*Task to complete*. Transcribe the listing word for word.
** START OF Provided data **
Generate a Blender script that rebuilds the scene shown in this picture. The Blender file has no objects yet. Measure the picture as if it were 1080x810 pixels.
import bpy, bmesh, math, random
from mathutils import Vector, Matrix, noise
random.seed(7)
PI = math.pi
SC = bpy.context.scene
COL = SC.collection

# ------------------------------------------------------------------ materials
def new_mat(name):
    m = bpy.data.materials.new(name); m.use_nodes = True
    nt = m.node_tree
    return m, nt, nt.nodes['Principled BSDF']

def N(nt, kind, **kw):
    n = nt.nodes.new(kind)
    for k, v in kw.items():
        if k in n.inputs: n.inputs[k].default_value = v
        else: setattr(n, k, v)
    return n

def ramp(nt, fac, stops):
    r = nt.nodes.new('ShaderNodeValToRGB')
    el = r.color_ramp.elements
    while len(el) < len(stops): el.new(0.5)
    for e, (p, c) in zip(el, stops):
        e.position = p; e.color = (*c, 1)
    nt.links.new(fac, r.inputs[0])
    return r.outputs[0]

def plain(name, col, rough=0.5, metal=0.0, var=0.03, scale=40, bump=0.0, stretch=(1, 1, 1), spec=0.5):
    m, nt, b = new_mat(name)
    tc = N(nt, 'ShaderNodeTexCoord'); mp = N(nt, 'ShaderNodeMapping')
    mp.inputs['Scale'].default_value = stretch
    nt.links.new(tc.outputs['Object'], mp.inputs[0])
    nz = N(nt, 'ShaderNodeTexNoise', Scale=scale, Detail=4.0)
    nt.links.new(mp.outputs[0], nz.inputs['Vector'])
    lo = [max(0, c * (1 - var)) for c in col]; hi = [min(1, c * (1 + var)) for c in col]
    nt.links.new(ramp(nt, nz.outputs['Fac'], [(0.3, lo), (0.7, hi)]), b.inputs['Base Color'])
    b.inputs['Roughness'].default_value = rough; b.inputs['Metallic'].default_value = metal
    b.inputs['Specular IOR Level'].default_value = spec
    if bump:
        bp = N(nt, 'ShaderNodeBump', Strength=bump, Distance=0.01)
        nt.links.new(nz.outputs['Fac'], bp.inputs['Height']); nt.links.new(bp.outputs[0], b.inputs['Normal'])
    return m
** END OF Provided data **
*Task response*.
Generate a Blender script that rebuilds the scene shown in this picture. The Blender file has no objects yet. Measure the picture as if it were 1080x810 pixels.
import bpy, bmesh, math, random
from mathutils import Vector, Matrix, noise
random.seed(7)
PI = math.pi
SC = bpy.context.scene
COL = SC.collection

# ------------------------------------------------------------------ materials
def new_mat(name):
    m = bpy.data.materials.new(name); m.use_nodes = True
    nt = m.node_tree
    return m, nt, nt.nodes['Principled BSDF']

def N(nt, kind, **kw):
    n = nt.nodes.new(kind)
    for k, v in kw.items():
        if k in n.inputs: n.inputs[k].default_value = v
        else: setattr(n, k, v)
    return n

def ramp(nt, fac, stops):
    r = nt.nodes.new('ShaderNodeValToRGB')
    el = r.color_ramp.elements
    while len(el) < len(stops): el.new(0.5)
    for e, (p, c) in zip(el, stops):
        e.position = p; e.color = (*c, 1)
    nt.links.new(fac, r.inputs[0])
    return r.outputs[0]

def plain(name, col, rough=0.5, metal=0.0, var=0.03, scale=40, bump=0.0, stretch=(1, 1, 1), spec=0.5):
    m, nt, b = new_mat(name)
    tc = N(nt, 'ShaderNodeTexCoord'); mp = N(nt, 'ShaderNodeMapping')
    mp.inputs['Scale'].default_value = stretch
    nt.links.new(tc.outputs['Object'], mp.inputs[0])
    nz = N(nt, 'ShaderNodeTexNoise', Scale=scale, Detail=4.0)
    nt.links.new(mp.outputs[0], nz.inputs['Vector'])
    lo = [max(0, c * (1 - var)) for c in col]; hi = [min(1, c * (1 + var)) for c in col]
    nt.links.new(ramp(nt, nz.outputs['Fac'], [(0.3, lo), (0.7, hi)]), b.inputs['Base Color'])
    b.inputs['Roughness'].default_value = rough; b.inputs['Metallic'].default_value = metal
    b.inputs['Specular IOR Level'].default_value = spec
    if bump:
        bp = N(nt, 'ShaderNodeBump', Strength=bump, Distance=0.01)
        nt.links.new(nz.outputs['Fac'], bp.inputs['Height']); nt.links.new(bp.outputs[0], b.inputs['Normal'])
    return m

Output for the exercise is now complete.